1 Riassumi il contenuto della novella in circa 15 righe.


2 Prima di quella di Malpelo, la novella è scandita da tre morti: quali?


3 Concentrando la tua attenzione sulla “lezione” che Rosso Malpelo impartisce a Ranocchio, sintetizza la sua filosofia di vita.


4 Il certo era che nemmeno sua madre aveva avuta mai una carezza da lui, e quindi non gliene faceva mai (rr. 169-170). Che significato ha questa frase? Quale immagine restituisce del rapporto che intercorre tra Malpelo e sua madre? Com’è, invece, il rapporto di Ranocchio con la madre?

ANALIZZARE

5 Nel primo periodo troviamo la presenza di due perché. Spiega il loro diverso significato logico.


6 Sicché nessun padre di famiglia voleva avventurarvisi, né avrebbe permesso che ci si arrischiasse il sangue suo (rr. 388-389). Sangue suo è una figura retorica: quale?

  • a Catacresi.
  • b Metafora.
  • c Sineddoche.
  • d Paronomasia.


7 Trova nel testo almeno due esempi di discorso indiretto libero e trasformali in discorso diretto.

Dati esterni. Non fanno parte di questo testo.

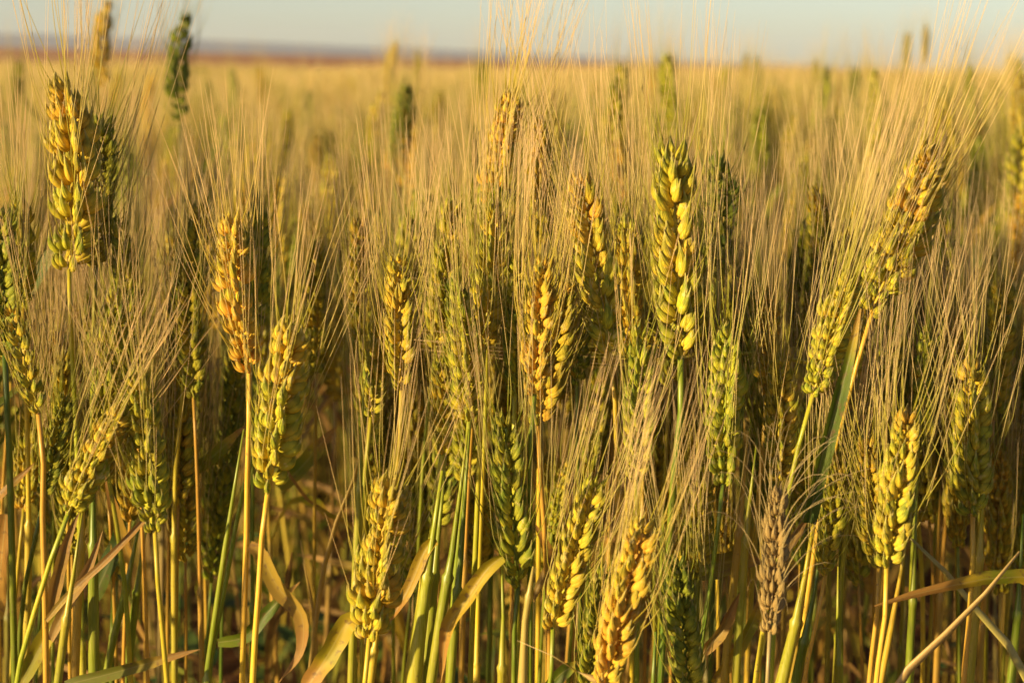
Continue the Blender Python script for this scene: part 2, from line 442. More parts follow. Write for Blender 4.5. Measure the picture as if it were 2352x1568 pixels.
def leaf_mesh(mb, P, width, rnd, twist=0.0, fold=.35, n=16, face=None, tipw=.9, start=.7):
    """blade along P (first point at its foot): five points across, a creased midrib, tapering to a point"""
    pts = spline(P, n); V = []; U = []; F = []
    for i, p in enumerate(pts):
        t = i / (n - 1); tg = (pts[min(i + 1, n - 1)] - pts[max(i - 1, 0)]).normalized()
        f = Vector(face) if face is not None else Vector((0, -1, .15))
        nrm = (f - tg * f.dot(tg)).normalized(); nrm = Quaternion(tg, twist * (t - .3) + .25 * math.sin(t * 5 + width * 900)) @ nrm
        sd = tg.cross(nrm)
        wv = width * (start + (1 - start) * min(1, t / .15)) * (1 - max(0, (t - .45) / .55) ** 1.7 * tipw) * (1 + .06 * math.sin(t * 23))
        for k in (-2, -1, 0, 1, 2):
            e = k / 2; wav = .06 * math.sin(t * 19 + k * 1.3) * (abs(e) > .6)
            V.append(p + sd * (e * wv * .5) + nrm * (wv * (.5 * fold * (abs(e) ** 1.2 + wav)))); U.append(((e + 1) / 2, t))
    for i in range(n - 1):
        for k in range(4):
            a = i * 5 + k; F.append((a, a + 1, a + 6, a + 5))
    mb.add(V, F, U)

GROUND_DROP = 1.0
def rooted(P, rnd, k=.35):
    """carry a stem path on down to the soil"""
    P = [Vector(p) for p in P]; a, b = P[-2], P[-1]; d = (b - a); sl = d / max(1e-4, -d.z) if d.z < 0 else Vector((0, 0, -1))
    sl = Vector((max(-.45, min(.45, sl.x)), max(-.3, min(.3, sl.y)), -1)); z = b.z
    P.append(b + Vector((sl.x * k * z * .5, sl.y * .3 * z * .5, -z * .5)))
    P.append(b + Vector((sl.x * k * z * .8, sl.y * .3 * z * .8, -z - .01)))
    return P

def hero(label, tip, base, y, ripe, yaw=0, stem=(), tone=.5, dead=0, awn=.095, spread=.14, wind=(0, 0, 0), bend=0.0,
         tilt=0.0, leaves=(), width=1.0, sr=1.0, sripe=None, collar=None, droop=0.0, n=None, per=2, cat='wheat plant', seed=None,
         fat=1.0, awn_r=.00026, ys=None, group='sharply focused wheat plants of the front row'):
    """one wheat plant of the sharp front row. tip, base, stem: where the photograph shows them; y: metres from the camera"""
    rnd = random.Random(hash((round(tip[0]), round(tip[1]))) if seed is None else seed)
    T, B = at(tip[0], tip[1], y + tilt), at(base[0], base[1], y)
    path = [B] + [at(px, py, y + (ys or 0) * (i + 1) / max(1, len(stem))) for i, (px, py) in enumerate(stem)]
    ax = (T - B).normalized()
    if len(path) == 1: path.append(B - (ax * .5 + Vector((0, 0, .5))).normalized() * .12)
    P = rooted(path, rnd)
    P.insert(1, P[0] - ax * min(.02, (P[1] - P[0]).length * .3))
    root = P[-1].copy(); root.z = gz(root.x, root.y)
    e = bpy.data.objects.new('wheat_plant', None); COL.objects.link(e); e.location = root; e.empty_display_size = .03
    tag(e, label, cat, group)
    ripe = .47 + (ripe - .47) * .82; fat = 1 + (fat - 1) * .4
    colr = (ripe, tone, dead, 1)
    scol = (ripe if sripe is None else sripe, tone, dead, 1)
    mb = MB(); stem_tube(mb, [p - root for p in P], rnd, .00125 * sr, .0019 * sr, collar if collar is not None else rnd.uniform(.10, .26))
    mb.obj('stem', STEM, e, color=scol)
    fr, L, sc = ear_frames(B, T, yaw, bend, n, rnd)
    mb = MB(); cp = [f[0] - f[1] * .0008 for f in fr]
    mb.tube([B - root - ax * .002] + [p - B + B - root for p in cp], .0009 * sc, 6)
    ear = mb.obj('ear', STEM, e, color=colr)
    grad = rnd.uniform(-.25, .45)
    for (o, X, Y, Z, s, tg, t) in fr:
        k = s * width * 1.27 * rnd.uniform(.92, 1.08)
        M = Matrix(((X.x * k * fat, Y.x * k * fat, Z.x * s, 0), (X.y * k * fat, Y.y * k * fat, Z.y * s, 0), (X.z * k * fat, Y.z * k * fat, Z.z * s, 0), (0, 0, 0, 1)))
        M.translation = o - root
        c2 = (max(0, min(1, ripe + rnd.gauss(0, .09) + grad * (t - .5))), max(0, min(1, tone + rnd.gauss(0, .08))), dead, 1)
        inst('spikelet', rnd.choice(SPK), ear, M, c2)
    mb = MB(); add_awns(mb, [[q - root for q in p] for p in awn_paths(fr, L, sc, rnd, awn, spread, wind, per, 9, droop)], awn_r, 3, rnd)
    a = mb.obj('awns', AWN, ear, color=(ripe, tone, dead, 1)); a['kind'] = 'stuff'
    for lf in leaves: add_leaf(e, root, *lf[0], **lf[1])
    return e, root

def add_leaf(e, root, pts, width, y, ripe, label=None, twist=0.0, dead=0.0, tone=.5, fold=.35, dy=0.0, face=None, tipw=.97, start=.6, n=18):
    """pts: foot first"""
    rnd = random.Random(int(pts[0][0] * 7 + pts[0][1]))
    m = len(pts)
    width *= .82
    P = [at(px, py, y + dy * i / (m - 1)) - root for i, (px, py) in enumerate(pts)]
    mb = MB(); leaf_mesh(mb, P, width, rnd, twist, fold, n, face, tipw, start)
    o = mb.obj('leaf', LEAF, e, color=(ripe, tone, dead, 1))
    if label: o['label'] = label
    return o
def LF(pts, width, y, ripe, **k): return ((pts, width, y, ripe), k)
# ------------------------------------------------------------------ the sharp front row, plant by plant
H = hero
# left edge
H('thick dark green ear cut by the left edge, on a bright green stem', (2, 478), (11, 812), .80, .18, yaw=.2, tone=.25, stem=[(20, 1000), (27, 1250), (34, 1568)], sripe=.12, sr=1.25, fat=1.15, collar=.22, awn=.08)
H('short golden braided ear on a curved brown stem at the left edge', (22, 700), (88, 948), .78, .55, yaw=.15, tone=.5, stem=[(97, 1120), (104, 1400), (106, 1568)], sripe=.95, sr=1.1, collar=.30, n=15, awn=.07,
  leaves=[LF([(106, 1425), (150, 1375), (240, 1290), (335, 1188)], .0042, .775, .95, label='long straight dry straw-brown leaf', fold=.7, tone=.35, dead=.35, tipw=.3)])
H('slender golden ear standing behind the dark ear at the left edge', (44, 440), (52, 705), .86, .50, yaw=1.2, tone=.5, stem=[(60, 900), (66, 1200), (60, 1568)], sripe=.7)
H('shaded olive ear behind the curved brown stem, its beards crossing the golden tilted ear', (152, 902), (102, 1140), .83, .30, yaw=.4, tone=.15, stem=[(80, 1240), (55, 1360), (40, 1568)], sripe=.25)
H('tall bright golden ear with rough husks at the upper left, left of a dark twin', (150, 172), (158, 618), .86, .66, yaw=1.15, tone=.8, stem=[(165, 800), (180, 1100), (190, 1568)], sripe=.4, awn=.14, spread=.22, bend=.18, fat=1.15, wind=(.03, 0, 0))
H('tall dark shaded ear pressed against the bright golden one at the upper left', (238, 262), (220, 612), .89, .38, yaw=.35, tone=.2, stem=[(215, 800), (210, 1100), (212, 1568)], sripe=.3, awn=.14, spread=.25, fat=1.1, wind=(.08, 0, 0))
H('pale yellow-green ear half hidden behind crossing beards, above the tilted golden ear', (268, 660), (238, 1000), .85, .42, yaw=1.0, tone=.62, stem=[(250, 1100), (285, 1330), (300, 1568)], awn=.085, spread=.25)
H('bright golden ear leaning right over a shaded side, low at the left', (282, 925), (158, 1175), .735, .60, yaw=1.0, tone=.85, stem=[(125, 1260), (75, 1420), (38, 1568)], sripe=.35, sr=1.0, awn=.085, spread=.16, width=1.15, collar=.5, fat=1.2)
H('grey-green rough ear on a thin yellow stem, with a fan of crossing beards', (318, 850), (356, 1218), .74, .40, yaw=1.25, tone=.55, stem=[(362, 1330), (376, 1480), (384, 1568)], sripe=.60, sr=.95, awn=.09, spread=.42, collar=.5, fat=1.1)
H('yellow-green braided ear with plump grains, left of the orange ear', (462, 468), (432, 738), .90, .38, yaw=.1, tone=.6, stem=[(420, 900), (402, 1100), (400, 1250)], sripe=.5, awn=.07, sr=.9)
H('orange ear with fine tight husks on a straight orange stem, left of centre', (528, 488), (572, 852), .80, .95, yaw=.95, tone=.85, stem=[(570, 1000), (566, 1240), (556, 1568)], sripe=.85, sr=1.05, awn=.10, spread=.25, collar=.28, fat=1.15, bend=-.1,
  leaves=[LF([(572, 1252), (590, 1262), (640, 1350), (692, 1412), (690, 1500), (640, 1568)], .0095, .765, .9, label='dry orange leaf folded over twice', twist=1.6, fold=.5, tone=.4, dead=.25)])
H('large pale golden ear lit on the left and dark on the right, bearded high above', (668, 730), (616, 1122), .755, .58, yaw=.85, tone=.92, stem=[(604, 1200), (596, 1330), (580, 1568)], sripe=.88, sr=1.1, awn=.105, spread=.26, width=1.12, collar=.235, fat=1.3, wind=(.02, 0, 0))
H('small green ear tip peeping out just right of the orange stem', (608, 838), (588, 1020), .88, .35, yaw=.7, tone=.7, stem=[(560, 1120), (520, 1330), (478, 1568)], sripe=.12, awn=.05, n=12,
  leaves=[LF([(500, 1475), (560, 1462), (620, 1400), (690, 1335)], .0085, .86, .22, label='green leaf blade turning pale at its tip', tone=.45)])
H('golden braided ear with an orange crown left of centre', (914, 582), (922, 892), .83, .72, yaw=.1, tone=.72, stem=[(915, 1050), (890, 1300), (850, 1568)], sripe=.55, awn=.105, spread=.24, fat=1.1)
H('slim olive ear close behind the left side of the orange-crowned ear', (884, 690), (852, 955), .85, .50, yaw=.4, tone=.45, stem=[(838, 1100), (820, 1300), (812, 1568)], sripe=.4, awn=.09)
H('tall pale golden ear of loose husks with the highest beards at the centre', (1178, 205), (1130, 470), .90, .88, yaw=1.1, tone=.9, stem=[(1120, 700), (1112, 1000), (1100, 1300)], sripe=.6, awn=.135, spread=.24, fat=1.3, wind=(0.02, 0, 0), width=1.15)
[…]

8 Individua parole ed espressioni dialettali riconducibili all’ambiente siciliano.


9 Rintraccia nel testo i paragoni e le metafore che assimilano il protagonista a una bestia e al diavolo.


10 La novella annovera dieci personaggi, alcuni oppressori di Malpelo, altri oppressi come lui. Individuali e indica il loro ruolo riempiendo la seguente tabella.


Oppressori

Oppressi

   
   
   
   
   
   
   

11 Nella novella, la fabula e l’intreccio coincidono oppure Verga utilizza flash back e anticipazioni?

INTERPRETARE

12 Perché verso la fine del racconto viene inserito l’episodio dell’evaso? Che cosa intuisce Malpelo dalle parole di questo personaggio?

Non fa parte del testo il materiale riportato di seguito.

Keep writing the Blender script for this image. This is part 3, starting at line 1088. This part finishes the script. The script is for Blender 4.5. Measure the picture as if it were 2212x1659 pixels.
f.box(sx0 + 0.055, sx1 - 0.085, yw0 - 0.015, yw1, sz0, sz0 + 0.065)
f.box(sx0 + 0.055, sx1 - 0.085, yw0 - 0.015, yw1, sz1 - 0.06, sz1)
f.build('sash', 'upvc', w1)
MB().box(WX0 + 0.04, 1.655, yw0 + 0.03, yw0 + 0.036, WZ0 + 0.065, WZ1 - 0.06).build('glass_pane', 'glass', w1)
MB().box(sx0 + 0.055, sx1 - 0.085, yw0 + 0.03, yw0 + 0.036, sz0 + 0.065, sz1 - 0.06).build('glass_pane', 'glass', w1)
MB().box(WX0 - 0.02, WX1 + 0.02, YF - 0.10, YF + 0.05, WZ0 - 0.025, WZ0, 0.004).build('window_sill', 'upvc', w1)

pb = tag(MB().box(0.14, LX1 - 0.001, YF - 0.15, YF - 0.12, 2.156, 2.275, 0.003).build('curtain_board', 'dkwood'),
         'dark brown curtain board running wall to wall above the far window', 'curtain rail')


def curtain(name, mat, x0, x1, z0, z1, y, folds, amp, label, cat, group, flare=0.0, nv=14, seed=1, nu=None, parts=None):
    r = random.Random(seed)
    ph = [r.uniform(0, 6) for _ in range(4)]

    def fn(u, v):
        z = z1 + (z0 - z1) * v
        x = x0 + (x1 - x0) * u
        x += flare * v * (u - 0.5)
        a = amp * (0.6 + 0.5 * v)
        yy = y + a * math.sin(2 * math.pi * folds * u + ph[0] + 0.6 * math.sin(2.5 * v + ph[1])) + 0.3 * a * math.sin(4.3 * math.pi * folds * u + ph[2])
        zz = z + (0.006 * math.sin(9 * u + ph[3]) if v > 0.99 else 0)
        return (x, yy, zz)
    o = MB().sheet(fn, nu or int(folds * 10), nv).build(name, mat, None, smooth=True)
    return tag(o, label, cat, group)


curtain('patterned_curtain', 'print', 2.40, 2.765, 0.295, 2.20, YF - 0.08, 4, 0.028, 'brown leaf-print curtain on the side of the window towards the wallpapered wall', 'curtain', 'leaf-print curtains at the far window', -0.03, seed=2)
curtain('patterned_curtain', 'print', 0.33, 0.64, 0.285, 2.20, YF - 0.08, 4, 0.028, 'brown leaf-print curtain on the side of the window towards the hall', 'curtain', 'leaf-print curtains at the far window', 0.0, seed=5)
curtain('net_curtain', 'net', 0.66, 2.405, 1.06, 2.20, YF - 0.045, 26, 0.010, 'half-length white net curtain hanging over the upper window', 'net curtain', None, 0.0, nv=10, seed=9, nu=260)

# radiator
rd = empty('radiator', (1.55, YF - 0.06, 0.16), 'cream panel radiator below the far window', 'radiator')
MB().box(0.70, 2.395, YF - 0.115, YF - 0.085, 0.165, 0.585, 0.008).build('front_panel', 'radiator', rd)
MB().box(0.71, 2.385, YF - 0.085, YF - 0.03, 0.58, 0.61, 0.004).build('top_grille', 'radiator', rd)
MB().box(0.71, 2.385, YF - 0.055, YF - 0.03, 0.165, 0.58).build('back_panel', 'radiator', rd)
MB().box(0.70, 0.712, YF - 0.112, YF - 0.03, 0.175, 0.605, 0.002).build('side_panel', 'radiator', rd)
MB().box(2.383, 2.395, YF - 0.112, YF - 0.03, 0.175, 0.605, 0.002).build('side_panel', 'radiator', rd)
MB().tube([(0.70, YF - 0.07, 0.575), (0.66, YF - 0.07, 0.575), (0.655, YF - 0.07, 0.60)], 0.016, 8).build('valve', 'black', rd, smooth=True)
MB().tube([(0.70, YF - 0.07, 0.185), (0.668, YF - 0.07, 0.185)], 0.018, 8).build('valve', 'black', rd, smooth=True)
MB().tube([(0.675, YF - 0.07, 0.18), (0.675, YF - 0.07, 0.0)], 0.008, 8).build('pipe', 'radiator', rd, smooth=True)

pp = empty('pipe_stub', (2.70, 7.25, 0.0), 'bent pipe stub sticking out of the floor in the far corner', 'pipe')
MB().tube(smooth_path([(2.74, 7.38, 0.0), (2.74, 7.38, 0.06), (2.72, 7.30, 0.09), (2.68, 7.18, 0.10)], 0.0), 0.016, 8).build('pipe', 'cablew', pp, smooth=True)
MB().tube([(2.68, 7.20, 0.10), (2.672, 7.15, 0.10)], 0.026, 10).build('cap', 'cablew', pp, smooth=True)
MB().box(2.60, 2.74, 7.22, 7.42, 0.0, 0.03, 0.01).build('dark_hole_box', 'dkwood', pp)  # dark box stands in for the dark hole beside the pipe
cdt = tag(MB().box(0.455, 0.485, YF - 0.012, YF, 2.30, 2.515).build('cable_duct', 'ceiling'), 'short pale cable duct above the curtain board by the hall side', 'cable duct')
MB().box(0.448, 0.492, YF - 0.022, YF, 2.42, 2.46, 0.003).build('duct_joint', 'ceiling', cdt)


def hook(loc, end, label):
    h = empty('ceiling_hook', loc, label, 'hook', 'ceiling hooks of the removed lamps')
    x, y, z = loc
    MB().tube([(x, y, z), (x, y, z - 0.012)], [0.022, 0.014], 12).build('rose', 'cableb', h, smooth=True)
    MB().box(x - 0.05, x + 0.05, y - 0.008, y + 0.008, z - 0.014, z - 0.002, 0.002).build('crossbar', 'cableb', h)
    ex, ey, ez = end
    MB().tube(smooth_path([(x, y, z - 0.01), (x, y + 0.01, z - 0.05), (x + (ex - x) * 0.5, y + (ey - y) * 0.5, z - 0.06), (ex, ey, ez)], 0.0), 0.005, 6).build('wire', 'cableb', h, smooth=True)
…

13 Nella novella Verga ricorre molto spesso all’uso dei colori. Quali sono quelli principali e quale valore simbolico è possibile attribuire loro?

sviluppare il lessico

14 Pur senza ricorrere al dialetto, Verga utilizza un linguaggio caratterizzato da un lessico e da una sintassi popolare. Trova un corrispettivo in italiano standard per i seguenti termini presenti nella novella.

sciancato gabbare minchione crepare busse scapaccioni di soppiatto ruzzare rimpiccolire impiccio

scrivere per...

argomentare

15 Capovolgendo l’opinione del coro paesano, sostieni in un testo argomentativo di circa 20 righe le ragioni per le quali Malpelo è anche capace di gesti di bontà e generosità.